Back in January 2003, nearly a year before the Democratic primaries, I posted a blog entry on The Committee to Help Unsell the War, a mobilization of students and advertising agencies against the Vietnam War.
Without my realizing it, that representative I mentioned from Vietnam Veterans Against the War who “discussed war crimes and problems veterans faced” was, in fact, John Kerry.
Milton Rosenberg, the professor of social psychology from the University of Chicago cited in the piece as “perhaps the most influential speaker,” emails:
“I was ego-surfing yesterday as I tried out the new microsoft search engine---and I came upon your longish quotation from a book that deals with the ‘Unsell the War’ and the organizing meeting that was held at Yale....
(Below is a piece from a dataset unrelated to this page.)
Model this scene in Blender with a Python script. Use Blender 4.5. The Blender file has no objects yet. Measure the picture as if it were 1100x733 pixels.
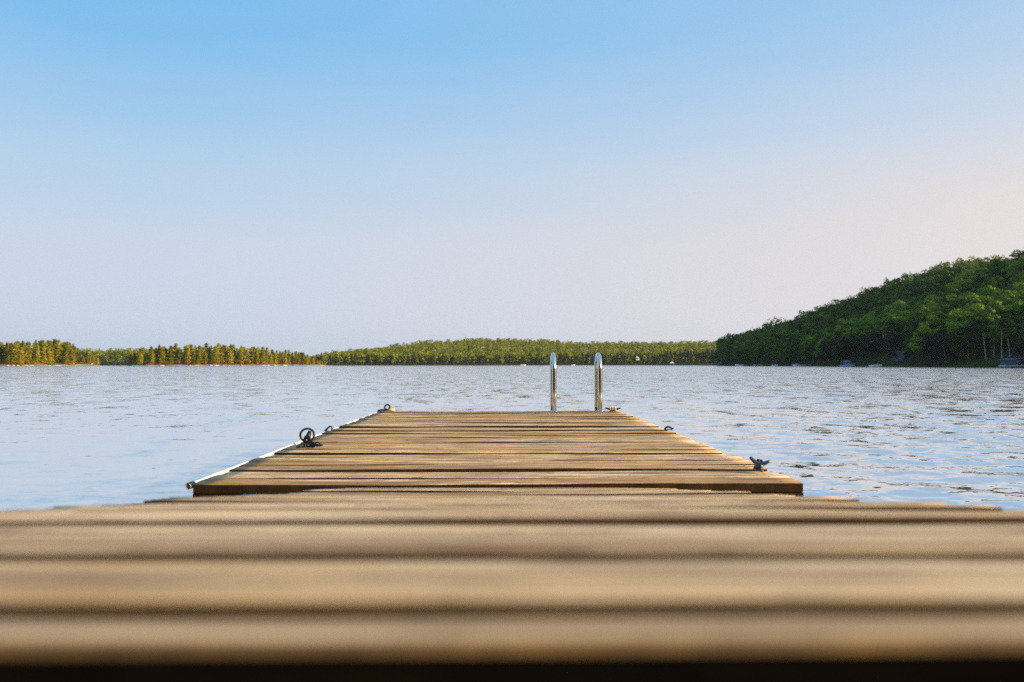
import bpy, bmesh, math, random
import numpy as np
from mathutils import Vector, Matrix

R = math.radians
rnd = random.Random(7)
rng = np.random.default_rng(11)
SC = bpy.context.scene
COL = SC.collection

# ------------------------------------------------------------------ constants
CAM_Z = 0.875            # camera above the water
F = 850.0                # focal length in photo pixels (1100 wide)
VX, HY = 537.0, 392.0    # where the dock's axis and the horizon sit in the photo
SUN_AZ, SUN_EL = 110.0, 16.0   # clockwise from the dock's axis, degrees

def at(px, py, d):
    return ((px - VX) / F * d, d, CAM_Z + (HY - py) / F * d)

def sstep(t):
    t = np.clip(t, 0, 1)
    return t * t * (3 - 2 * t)

# ------------------------------------------------------------------ object helpers
def link(name, me, parent=None, mats=(), loc=(0, 0, 0), rot=(0, 0, 0)):
    o = bpy.data.objects.new(name, me)
    COL.objects.link(o)
    for m in mats:
        me.materials.append(m)
    o.location = loc
    o.rotation_euler = rot
    if parent is not None:
        o.parent = parent
    return o

def empty(name, label, cat, loc=(0, 0, 0), rot=(0, 0, 0), group=None, scale=None):
    o = bpy.data.objects.new(name, None)
    COL.objects.link(o)
    o.empty_display_size = 0.2
    o.location = loc
    o.rotation_euler = rot
    if scale is not None:
        o.scale = scale
    tag(o, label, cat, group)
    return o

def tag(o, label=None, cat=None, group=None, kind=None):
    if label: o['label'] = label
    if cat: o['category'] = cat
    if group: o['group'] = group
    if kind: o['kind'] = kind
    return o

def np_mesh(name, verts, faces, smooth=False, mat_idx=None, normals=None):
    """faces: (n,4) or (n,3) int array"""
    me = bpy.data.meshes.new(name)
    verts = np.asarray(verts, dtype=np.float32)
    faces = np.asarray(faces, dtype=np.int32)
    n, k = faces.shape
    me.vertices.add(len(verts))
    me.vertices.foreach_set('co', verts.ravel())
    me.loops.add(n * k)
    me.loops.foreach_set('vertex_index', faces.ravel())
    me.polygons.add(n)
    me.polygons.foreach_set('loop_start', np.arange(0, n * k, k, dtype=np.int32))
    if smooth:
        me.polygons.foreach_set('use_smooth', np.ones(n, dtype=bool))
    if mat_idx is not None:
        me.polygons.foreach_set('material_index', np.asarray(mat_idx, dtype=np.int32))
    me.update(calc_edges=True)
    if normals is not None:
        me.polygons.foreach_set('use_smooth', np.ones(n, dtype=bool))
        me.normals_split_custom_set_from_vertices(np.ascontiguousarray(normals, dtype=np.float32))
    else:
        me.validate()
    return me

def bm_mesh(name, bm, smooth=False):
    me = bpy.data.meshes.new(name)
    bmesh.ops.recalc_face_normals(bm, faces=bm.faces)
    if smooth:
        for f in bm.faces: f.smooth = True
    bm.to_mesh(me)
    bm.free()
    return me

def add_box(bm, c, s, bevel=0.0, rot=None, mi=0):
    M = Matrix.Translation(c)
    if rot is not None: M = M @ rot
    r = bmesh.ops.create_cube(bm, size=1.0)
    vs = r['verts']
    bmesh.ops.scale(bm, vec=s, verts=vs)
    fs = list({f for v in vs for f in v.link_faces})
    if bevel > 0:
        es = list({e for v in vs for e in v.link_edges})
        rb = bmesh.ops.bevel(bm, geom=es, offset=bevel, segments=2, affect='EDGES', profile=0.5)
        vs = list({v for f in rb['faces'] for v in f.verts} | {v for v in vs if v.is_valid})
        fs = list({f for v in vs for f in v.link_faces})
    bmesh.ops.transform(bm, matrix=M, verts=vs)
    for f in fs: f.material_index = mi

def add_tube(bm, pts, radii, seg=12, cap=True, mi=0, closed=False):
    pts = [Vector(p) for p in pts]
    n = len(pts)
    if not hasattr(radii, '__len__'): radii = [radii] * n
    rings = []
    up = None
    for i, p in enumerate(pts):
        if closed:
            t = (pts[(i + 1) % n] - pts[i - 1]).normalized()
        else:
            t = (pts[min(i + 1, n - 1)] - pts[max(i - 1, 0)]).normalized()
        if up is None:
            a = Vector((0, 0, 1)) if abs(t.z) < 0.9 else Vector((1, 0, 0))
            up = (a - t * a.dot(t)).normalized()
        else:
            up = (up - t * up.dot(t)).normalized()
        b = t.cross(up)
        rings.append([bm.verts.new(p + (up * math.cos(q) + b * math.sin(q)) * radii[i])
                      for q in (2 * math.pi * k / seg for k in range(seg))])
    m = n if closed else n - 1
    for i in range(m):
        a, b = rings[i], rings[(i + 1) % n]
        for k in range(seg):
            f = bm.faces.new((a[k], a[(k + 1) % seg], b[(k + 1) % seg], b[k]))
            f.material_index = mi
            f.smooth = True
    if cap and not closed:
        for r_ in (rings[0], rings[-1]):
            f = bm.faces.new(r_); f.material_index = mi

# ------------------------------------------------------------------ materials
class NT:
    def __init__(self, tree): self.t = tree
    def n(self, typ, **kw):
        nd = self.t.nodes.new(typ)
        for k, v in kw.items(): setattr(nd, k, v)
        return nd
    def l(self, a, b): self.t.links.new(a, b)
    def math(self, op, a, b=None, c=None, clamp=False):
        nd = self.n('ShaderNodeMath', operation=op); nd.use_clamp = clamp
        for i, v in enumerate((a, b, c)):
            if v is None: continue
            if isinstance(v, (int, float)): nd.inputs[i].default_value = v
            else: self.l(v, nd.inputs[i])
        return nd.outputs[0]
    def mix(self, fac, a, b, blend='MIX'):
        nd = self.n('ShaderNodeMix', data_type='RGBA', blend_type=blend)
        nd.clamp_factor = True
        for s, v in ((nd.inputs['Factor'], fac), (nd.inputs[6], a), (nd.inputs[7], b)):
            if isinstance(v, (int, float)): s.default_value = v
            elif isinstance(v, tuple): s.default_value = v if len(v) == 4 else (*v, 1)
            else: self.l(v, s)
        return nd.outputs[2]
    def ramp(self, fac, stops, interp='LINEAR'):
        nd = self.n('ShaderNodeValToRGB'); cr = nd.color_ramp; cr.interpolation = interp
        while len(cr.elements) < len(stops): cr.elements.new(0.5)
        for e, (p, c) in zip(cr.elements, stops):
            e.position = p
            e.color = (c, c, c, 1) if isinstance(c, (int, float)) else (*c, 1)
        if fac is not None: self.l(fac, nd.inputs[0])
        return nd.outputs[0]
    def noise(self, vec, scale=1.0, detail=4, rough=0.55, dist=0.0):
        nd = self.n('ShaderNodeTexNoise')
        nd.inputs['Scale'].default_value = scale; nd.inputs['Detail'].default_value = detail
        nd.inputs['Roughness'].default_value = rough; nd.inputs['Distortion'].default_value = dist
        if vec is not None: self.l(vec, nd.inputs['Vector'])
        return nd.outputs['Fac']
    def mapping(self, vec, scale=(1, 1, 1), loc=(0, 0, 0)):
        nd = self.n('ShaderNodeMapping')
        nd.inputs['Scale'].default_value = scale; nd.inputs['Location'].default_value = loc
        self.l(vec, nd.inputs['Vector'])
        return nd.outputs[0]

def new_mat(name):
    m = bpy.data.materials.new(name); m.use_nodes = True
    m.node_tree.nodes.clear()
    t = NT(m.node_tree)
    out = t.n('ShaderNodeOutputMaterial')
    b = t.n('ShaderNodeBsdfPrincipled')
    t.l(b.outputs[0], out.inputs['Surface'])
    return m, t, b, out

def setp(b, **kw):
    names = dict(rough='Roughness', metal='Metallic', spec='Specular IOR Level', ior='IOR', coat='Coat Weight')
    for k, v in kw.items(): b.inputs[names[k]].default_value = v

def simple_mat(name, col, rough=0.6, metal=0.0, vary=0.25, scale=6.0, spec=0.4, bump=0.0):
    m, t, b, out = new_mat(name)
    tc = t.n('ShaderNodeTexCoord')
    f = t.noise(tc.outputs['Object'], scale, 5)
    dark = tuple(c * (1 - vary) for c in col); light = tuple(min(1, c * (1 + vary)) for c in col)
    t.l(t.ramp(f, [(0.3, dark), (0.7, light)]), b.inputs['Base Color'])
    setp(b, rough=rough, metal=metal, spec=spec)
    if bump:
        bp = t.n('ShaderNodeBump'); bp.inputs['Strength'].default_value = bump; bp.inputs['Distance'].default_value = 0.01
        t.l(f, bp.inputs['Height']); t.l(bp.outputs[0], b.inputs['Normal'])
    return m

def wood_mat(name, stops, dark=(0.10, 0.055, 0.022), rough=0.72, bleach=0.35):
    m, t, b, out = new_mat(name)
    tc = t.n('ShaderNodeTexCoord'); oi = t.n('ShaderNodeObjectInfo')
    off = t.n('ShaderNodeVectorMath', operation='ADD')
    cmb = t.n('ShaderNodeCombineXYZ')
    for i, k in enumerate((37.0, 91.0, 53.0)):
        t.l(t.math('MULTIPLY', oi.outputs['Random'], k), cmb.inputs[i])
    t.l(tc.outputs['Object'], off.inputs[0]); t.l(cmb.outputs[0], off.inputs[1])
    v = off.outputs[0]
    grain = t.noise(t.mapping(v, (1.1, 42, 30)), 1.0, 7, 0.62, 0.35)
    fine = t.noise(t.mapping(v, (2.6, 190, 60)), 1.0, 4, 0.6)
    blotch = t.noise(t.mapping(v, (1.7, 5.5, 3)), 1.0, 5, 0.6)
    crack = t.noise(t.mapping(v, (0.9, 75, 12)), 1.0, 3, 0.5, 0.15)
    hue = t.noise(t.mapping(v, (2.2, 14, 3), (5, 3, 1)), 1.0, 3, 0.5)
    base = t.ramp(oi.outputs['Random'], stops, 'LINEAR')
    # grey bleaching and golden streaks along the grain
    c = t.mix(t.math('MULTIPLY', t.ramp(blotch, [(0.40, 0.0), (0.68, 1.0)]), bleach), base, (0.67, 0.585, 0.46))
    c = t.mix(t.math('MULTIPLY', t.ramp(hue, [(0.50, 0.0), (0.70, 1.0)]), 0.85), c, (0.52, 0.28, 0.06))
    wash = t.noise(t.mapping(v, (2.0, 19, 3), (9, 2, 4)), 1.0, 4, 0.6, 0.3)
    c = t.mix(t.ramp(wash, [(0.38, 0.95), (0.48, 0.0)]), c, (0.21, 0.12, 0.06))
    c = t.mix(t.ramp(wash, [(0.53, 0.0), (0.66, 0.75)]), c, (0.80, 0.67, 0.48))
    c = t.mix(t.ramp(grain, [(0.38, 0.95), (0.50, 0.0)]), c, (0.19, 0.105, 0.04))
    c = t.mix(t.ramp(fine, [(0.34, 0.75), (0.50, 0.0)]), c, (0.19, 0.115, 0.06))
    ck = t.ramp(crack, [(0.0, 1.0), (0.29, 1.0), (0.34, 0.0)])
    c = t.mix(1.0, c, (1.06, 1.03, 0.98), 'MULTIPLY')
    c = t.mix(ck, c, dark)
    stain = t.noise(t.mapping(v, (9, 17, 3), (2, 7, 1)), 1.0, 5, 0.65, 0.4)
    c = t.mix(t.ramp(stain, [(0.52, 0.0), (0.66, 0.8)]), c, (0.22, 0.135, 0.075))
    # knots
    vo = t.n('ShaderNodeTexVoronoi'); vo.inputs['Scale'].default_value = 1.0
    t.l(t.mapping(v, (1.3, 5.2, 1.0)), vo.inputs['Vector'])
    kn = t.ramp(vo.outputs['Distance'], [(0.0, 1.0), (0.055, 0.9), (0.10, 0.0)])
    sel = t.math('GREATER_THAN', t.n('ShaderNodeSeparateColor').outputs[0], 0.5)
    sc_ = sel.node.inputs[0].links[0].from_node
    t.l(vo.outputs['Color'], sc_.inputs[0])
    c = t.mix(t.math('MULTIPLY', kn, sel), c, (0.075, 0.035, 0.013))
    t.l(c, b.inputs['Base Color'])
    setp(b, rough=rough, spec=0.25)
    h = t.math('ADD', t.math('MULTIPLY', grain, 0.7), t.math('MULTIPLY', fine, 0.3))
    h = t.math('SUBTRACT', h, t.math('MULTIPLY', ck, 0.6))
    bp = t.n('ShaderNodeBump'); bp.inputs['Strength'].default_value = 0.85; bp.inputs['Distance'].default_value = 0.006
    t.l(h, bp.inputs['Height']); t.l(bp.outputs[0], b.inputs['Normal'])
    return m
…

Of additional--and rather risible--interest is the reference to ‘a representative of Vietnam Veterans Against the War.’ That was John Kerry!!-- of whom I had never before heard. He stood out for his skeletal frame, his hair and his plummy brahminical accent--but not particularly for his rhetorical skill.
I too was asked to judge the resulting TV spots---but in an advisory role rather than as one of official screening panel.”
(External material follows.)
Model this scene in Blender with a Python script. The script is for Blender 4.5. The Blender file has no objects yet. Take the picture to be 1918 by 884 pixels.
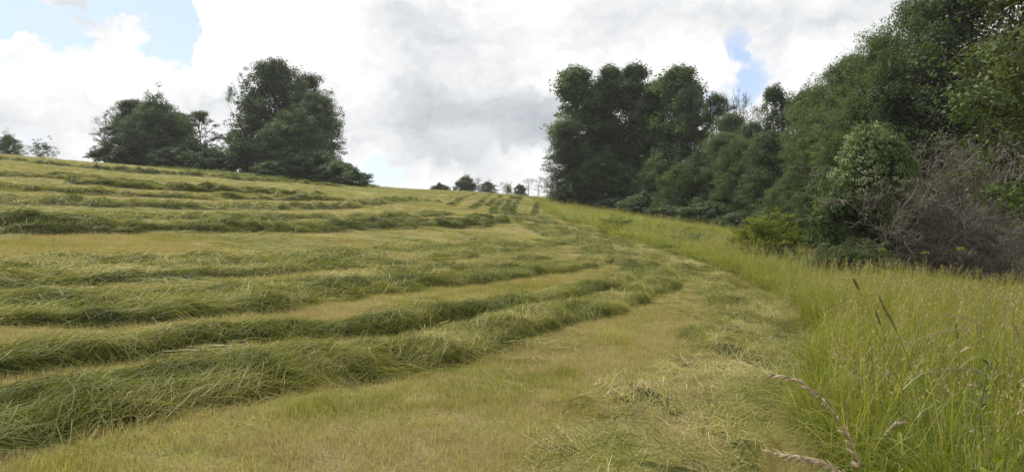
import bpy, math
import numpy as np
from mathutils import Vector

sc = bpy.context.scene
COL = sc.collection
rng = np.random.default_rng(7)
R = math.radians

# ------------------------------------------------------------------ camera, world, sun, exposure
EYE = 1.6
F = 1450.0                       # focal length in pixels of the 1918 px wide photograph
cam_d = bpy.data.cameras.new('camera')
cam_d.sensor_width = 36.0
cam_d.lens = 36.0 * F / 1918.0
cam_d.clip_start = 0.05
cam_d.clip_end = 20000
cam = bpy.data.objects.new('camera', cam_d)
cam.location = (0, 0, EYE)
cam.rotation_euler = (R(90), 0, 0)
COL.objects.link(cam)
sc.camera = cam
sc.view_settings.view_transform = 'Standard'
sc.view_settings.look = 'None'
sc.view_settings.exposure = 0.16
sc.view_settings.gamma = 1.0
sc.cycles.max_bounces = 6
sc.cycles.transparent_max_bounces = 6
sc.cycles.use_denoising = True

SUN_EL, SUN_AZ = 50.0, -34.0     # azimuth from +Y, positive to the right
sd = Vector((math.sin(R(SUN_AZ)) * math.cos(R(SUN_EL)), math.cos(R(SUN_AZ)) * math.cos(R(SUN_EL)), math.sin(R(SUN_EL))))
sun_d = bpy.data.lights.new('sun', 'SUN')
sun_d.energy = 4.6
sun_d.angle = R(4)
sun_d.color = (1.0, 0.95, 0.87)
sun = bpy.data.objects.new('sun', sun_d)
sun.rotation_euler = sd.to_track_quat('Z', 'Y').to_euler()
sun.location = (0, 0, 60)
COL.objects.link(sun)


class NT:
    """small helper for writing node trees"""
    def __init__(s, tree):
        s.t = tree
        s.t.nodes.clear()

    def n(s, typ, ins=None, **props):
        nd = s.t.nodes.new(typ)
        for k, v in props.items():
            setattr(nd, k, v)
        for k, v in (ins or {}).items():
            sock = nd.inputs[k]
            if isinstance(v, bpy.types.NodeSocket):
                s.t.links.new(v, sock)
            else:
                sock.default_value = v
        return nd

    def m(s, op, a, b=0.0, c=0.0, clamp=False):
        nd = s.t.nodes.new('ShaderNodeMath')
        nd.operation = op
        nd.use_clamp = clamp
        for i, v in enumerate((a, b, c)):
            if isinstance(v, bpy.types.NodeSocket):
                s.t.links.new(v, nd.inputs[i])
            else:
                nd.inputs[i].default_value = v
        return nd.outputs[0]

    def v(s, op, a, b=(0, 0, 0)):
        nd = s.t.nodes.new('ShaderNodeVectorMath')
        nd.operation = op
        for i, q in enumerate((a, b)):
            if isinstance(q, bpy.types.NodeSocket):
                s.t.links.new(q, nd.inputs[i])
            else:
                nd.inputs[i].default_value = q
        return nd.outputs['Value'] if op in ('LENGTH', 'DISTANCE', 'DOT_PRODUCT') else nd.outputs[0]

    def ss(s, x, lo, hi, a=0.0, b=1.0):
        nd = s.n('ShaderNodeMapRange', {'Value': x, 'From Min': lo, 'From Max': hi, 'To Min': a, 'To Max': b}, interpolation_type='SMOOTHSTEP')
        return nd.outputs[0]

    def mixc(s, f, a, b, blend='MIX'):
        nd = s.t.nodes.new('ShaderNodeMix')
        nd.data_type = 'RGBA'
        nd.blend_type = blend
        for k, q in ((0, f), (6, a), (7, b)):
            if isinstance(q, bpy.types.NodeSocket):
                s.t.links.new(q, nd.inputs[k])
            elif k == 0:
                nd.inputs[0].default_value = q
            else:
                nd.inputs[k].default_value = (*q, 1)
        return nd.outputs[2]

    def noise(s, vec, scale, detail=4.0, rough=0.55, w=None):
        nd = s.n('ShaderNodeTexNoise', {'Vector': vec, 'Scale': scale, 'Detail': detail, 'Roughness': rough})
        return nd.outputs[0], nd.outputs[1]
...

Rosenberg notes it was his book that got him invited and on which he spoke. He co-authored of Vietnam and the Silent Majority: The Dove’s Guide in 1970:
“Our book was a quick effort designed to analyze the available public opinion data and to show that the ‘silent majority’ was silent in its opposition (rather than its support, as Nixon contended) of the Vietnam war. It also offered a design for how to propagandize for early withdrawal from the war, a policy strongly urged by the Committee for a Sane Nuclear Policy on whose National Board I served at the time.”